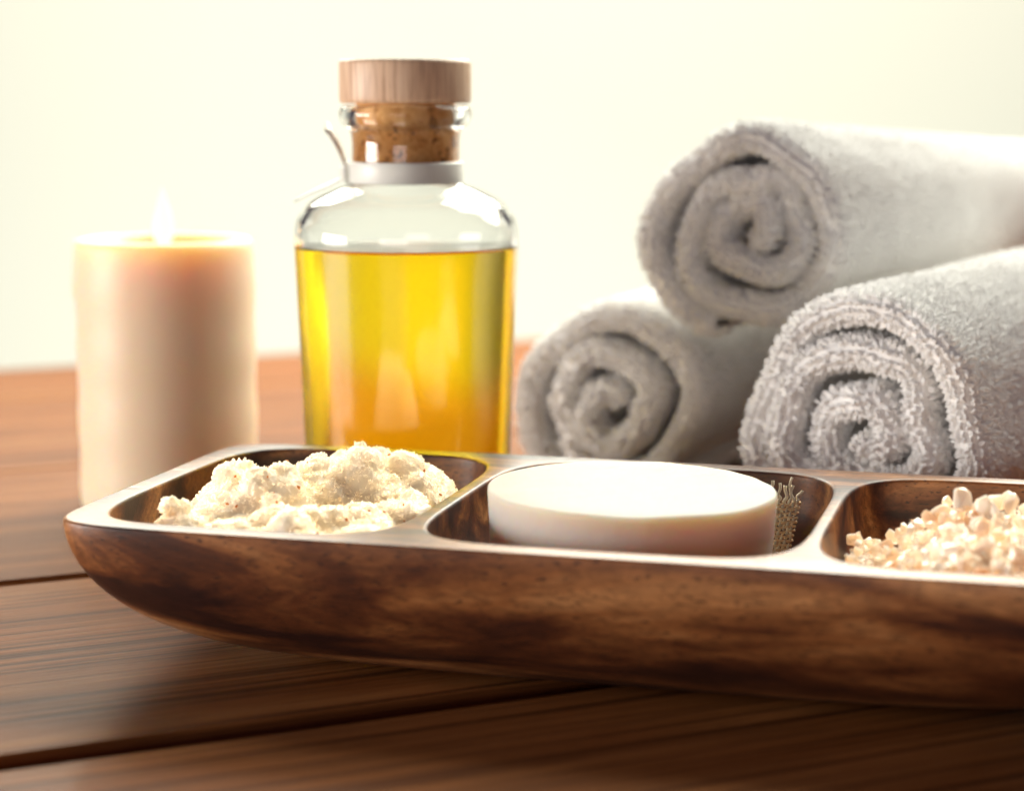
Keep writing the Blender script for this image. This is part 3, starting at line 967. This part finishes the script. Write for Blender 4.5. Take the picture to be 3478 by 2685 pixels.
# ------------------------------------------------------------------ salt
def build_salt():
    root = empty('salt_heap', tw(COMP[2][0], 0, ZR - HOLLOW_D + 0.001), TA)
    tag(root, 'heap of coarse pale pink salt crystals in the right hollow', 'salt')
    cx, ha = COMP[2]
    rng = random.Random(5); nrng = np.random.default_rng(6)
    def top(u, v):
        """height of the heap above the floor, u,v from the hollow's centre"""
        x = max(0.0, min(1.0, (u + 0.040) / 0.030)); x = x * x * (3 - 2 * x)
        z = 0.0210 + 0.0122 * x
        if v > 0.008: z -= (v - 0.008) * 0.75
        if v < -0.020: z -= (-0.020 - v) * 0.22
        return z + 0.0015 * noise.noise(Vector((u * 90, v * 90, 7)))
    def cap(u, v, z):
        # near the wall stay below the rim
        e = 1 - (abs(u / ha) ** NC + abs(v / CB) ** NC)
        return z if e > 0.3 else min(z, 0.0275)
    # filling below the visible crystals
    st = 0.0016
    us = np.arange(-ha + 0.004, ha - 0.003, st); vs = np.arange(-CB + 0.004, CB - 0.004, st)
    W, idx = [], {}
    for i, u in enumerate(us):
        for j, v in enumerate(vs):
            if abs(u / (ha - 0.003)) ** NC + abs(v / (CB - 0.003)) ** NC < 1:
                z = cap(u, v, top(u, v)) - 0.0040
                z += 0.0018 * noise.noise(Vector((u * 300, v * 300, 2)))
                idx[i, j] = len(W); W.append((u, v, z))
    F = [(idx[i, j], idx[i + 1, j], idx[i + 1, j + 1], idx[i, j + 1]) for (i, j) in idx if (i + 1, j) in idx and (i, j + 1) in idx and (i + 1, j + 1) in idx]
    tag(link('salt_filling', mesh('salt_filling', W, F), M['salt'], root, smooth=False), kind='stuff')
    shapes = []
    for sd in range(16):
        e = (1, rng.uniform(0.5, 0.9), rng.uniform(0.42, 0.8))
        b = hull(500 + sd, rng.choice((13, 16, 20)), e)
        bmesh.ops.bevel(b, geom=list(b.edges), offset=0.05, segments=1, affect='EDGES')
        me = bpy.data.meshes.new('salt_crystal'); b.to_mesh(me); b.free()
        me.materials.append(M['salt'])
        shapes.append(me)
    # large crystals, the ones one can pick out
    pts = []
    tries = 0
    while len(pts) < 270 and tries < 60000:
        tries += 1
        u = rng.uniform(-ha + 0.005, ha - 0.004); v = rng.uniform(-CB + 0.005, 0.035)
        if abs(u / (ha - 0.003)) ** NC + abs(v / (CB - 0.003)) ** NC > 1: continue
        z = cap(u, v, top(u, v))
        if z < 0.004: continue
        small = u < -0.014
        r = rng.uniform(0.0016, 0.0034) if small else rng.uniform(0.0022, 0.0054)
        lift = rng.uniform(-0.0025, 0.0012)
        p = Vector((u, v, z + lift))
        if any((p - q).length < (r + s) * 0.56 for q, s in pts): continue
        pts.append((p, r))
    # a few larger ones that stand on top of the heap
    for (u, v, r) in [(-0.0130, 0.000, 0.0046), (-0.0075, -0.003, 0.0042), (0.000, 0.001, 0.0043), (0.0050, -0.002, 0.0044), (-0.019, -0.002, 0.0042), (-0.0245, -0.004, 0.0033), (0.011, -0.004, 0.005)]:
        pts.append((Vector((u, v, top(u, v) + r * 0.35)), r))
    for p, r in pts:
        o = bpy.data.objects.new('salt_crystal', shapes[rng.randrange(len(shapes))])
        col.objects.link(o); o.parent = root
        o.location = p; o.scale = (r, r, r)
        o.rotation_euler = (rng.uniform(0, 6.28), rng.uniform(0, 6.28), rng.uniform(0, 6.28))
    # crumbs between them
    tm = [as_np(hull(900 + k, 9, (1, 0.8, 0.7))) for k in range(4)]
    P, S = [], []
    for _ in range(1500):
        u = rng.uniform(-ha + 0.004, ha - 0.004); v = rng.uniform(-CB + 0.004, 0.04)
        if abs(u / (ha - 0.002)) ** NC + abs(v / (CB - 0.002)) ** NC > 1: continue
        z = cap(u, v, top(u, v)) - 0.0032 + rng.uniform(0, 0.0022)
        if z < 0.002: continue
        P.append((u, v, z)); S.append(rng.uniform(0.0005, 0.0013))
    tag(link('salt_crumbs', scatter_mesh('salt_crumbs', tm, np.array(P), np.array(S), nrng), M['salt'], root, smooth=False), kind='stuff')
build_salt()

━━━━━━━━━━

[WRITTEN PROBLEM]: Go through the data above and transcribe it in full, omitting any image.

[RESULT BELOW]:
Keep writing the Blender script for this image. This is part 3, starting at line 967. This part finishes the script. Write for Blender 4.5. Take the picture to be 3478 by 2685 pixels.
# ------------------------------------------------------------------ salt
def build_salt():
    root = empty('salt_heap', tw(COMP[2][0], 0, ZR - HOLLOW_D + 0.001), TA)
    tag(root, 'heap of coarse pale pink salt crystals in the right hollow', 'salt')
    cx, ha = COMP[2]
    rng = random.Random(5); nrng = np.random.default_rng(6)
    def top(u, v):
        """height of the heap above the floor, u,v from the hollow's centre"""
        x = max(0.0, min(1.0, (u + 0.040) / 0.030)); x = x * x * (3 - 2 * x)
        z = 0.0210 + 0.0122 * x
        if v > 0.008: z -= (v - 0.008) * 0.75
        if v < -0.020: z -= (-0.020 - v) * 0.22
        return z + 0.0015 * noise.noise(Vector((u * 90, v * 90, 7)))
    def cap(u, v, z):
        # near the wall stay below the rim
        e = 1 - (abs(u / ha) ** NC + abs(v / CB) ** NC)
        return z if e > 0.3 else min(z, 0.0275)
    # filling below the visible crystals
    st = 0.0016
    us = np.arange(-ha + 0.004, ha - 0.003, st); vs = np.arange(-CB + 0.004, CB - 0.004, st)
    W, idx = [], {}
    for i, u in enumerate(us):
        for j, v in enumerate(vs):
            if abs(u / (ha - 0.003)) ** NC + abs(v / (CB - 0.003)) ** NC < 1:
                z = cap(u, v, top(u, v)) - 0.0040
                z += 0.0018 * noise.noise(Vector((u * 300, v * 300, 2)))
                idx[i, j] = len(W); W.append((u, v, z))
    F = [(idx[i, j], idx[i + 1, j], idx[i + 1, j + 1], idx[i, j + 1]) for (i, j) in idx if (i + 1, j) in idx and (i, j + 1) in idx and (i + 1, j + 1) in idx]
    tag(link('salt_filling', mesh('salt_filling', W, F), M['salt'], root, smooth=False), kind='stuff')
    shapes = []
    for sd in range(16):
        e = (1, rng.uniform(0.5, 0.9), rng.uniform(0.42, 0.8))
        b = hull(500 + sd, rng.choice((13, 16, 20)), e)
        bmesh.ops.bevel(b, geom=list(b.edges), offset=0.05, segments=1, affect='EDGES')
        me = bpy.data.meshes.new('salt_crystal'); b.to_mesh(me); b.free()
        me.materials.append(M['salt'])
        shapes.append(me)
    # large crystals, the ones one can pick out
    pts = []
    tries = 0
    while len(pts) < 270 and tries < 60000:
        tries += 1
        u = rng.uniform(-ha + 0.005, ha - 0.004); v = rng.uniform(-CB + 0.005, 0.035)
        if abs(u / (ha - 0.003)) ** NC + abs(v / (CB - 0.003)) ** NC > 1: continue
        z = cap(u, v, top(u, v))
        if z < 0.004: continue
        small = u < -0.014
        r = rng.uniform(0.0016, 0.0034) if small else rng.uniform(0.0022, 0.0054)
        lift = rng.uniform(-0.0025, 0.0012)
        p = Vector((u, v, z + lift))
        if any((p - q).length < (r + s) * 0.56 for q, s in pts): continue
        pts.append((p, r))
    # a few larger ones that stand on top of the heap
    for (u, v, r) in [(-0.0130, 0.000, 0.0046), (-0.0075, -0.003, 0.0042), (0.000, 0.001, 0.0043), (0.0050, -0.002, 0.0044), (-0.019, -0.002, 0.0042), (-0.0245, -0.004, 0.0033), (0.011, -0.004, 0.005)]:
        pts.append((Vector((u, v, top(u, v) + r * 0.35)), r))
    for p, r in pts:
        o = bpy.data.objects.new('salt_crystal', shapes[rng.randrange(len(shapes))])
        col.objects.link(o); o.parent = root
        o.location = p; o.scale = (r, r, r)
        o.rotation_euler = (rng.uniform(0, 6.28), rng.uniform(0, 6.28), rng.uniform(0, 6.28))
    # crumbs between them
    tm = [as_np(hull(900 + k, 9, (1, 0.8, 0.7))) for k in range(4)]
    P, S = [], []
    for _ in range(1500):
        u = rng.uniform(-ha + 0.004, ha - 0.004); v = rng.uniform(-CB + 0.004, 0.04)
        if abs(u / (ha - 0.002)) ** NC + abs(v / (CB - 0.002)) ** NC > 1: continue
        z = cap(u, v, top(u, v)) - 0.0032 + rng.uniform(0, 0.0022)
        if z < 0.002: continue
        P.append((u, v, z)); S.append(rng.uniform(0.0005, 0.0013))
    tag(link('salt_crumbs', scatter_mesh('salt_crumbs', tm, np.array(P), np.array(S), nrng), M['salt'], root, smooth=False), kind='stuff')
build_salt()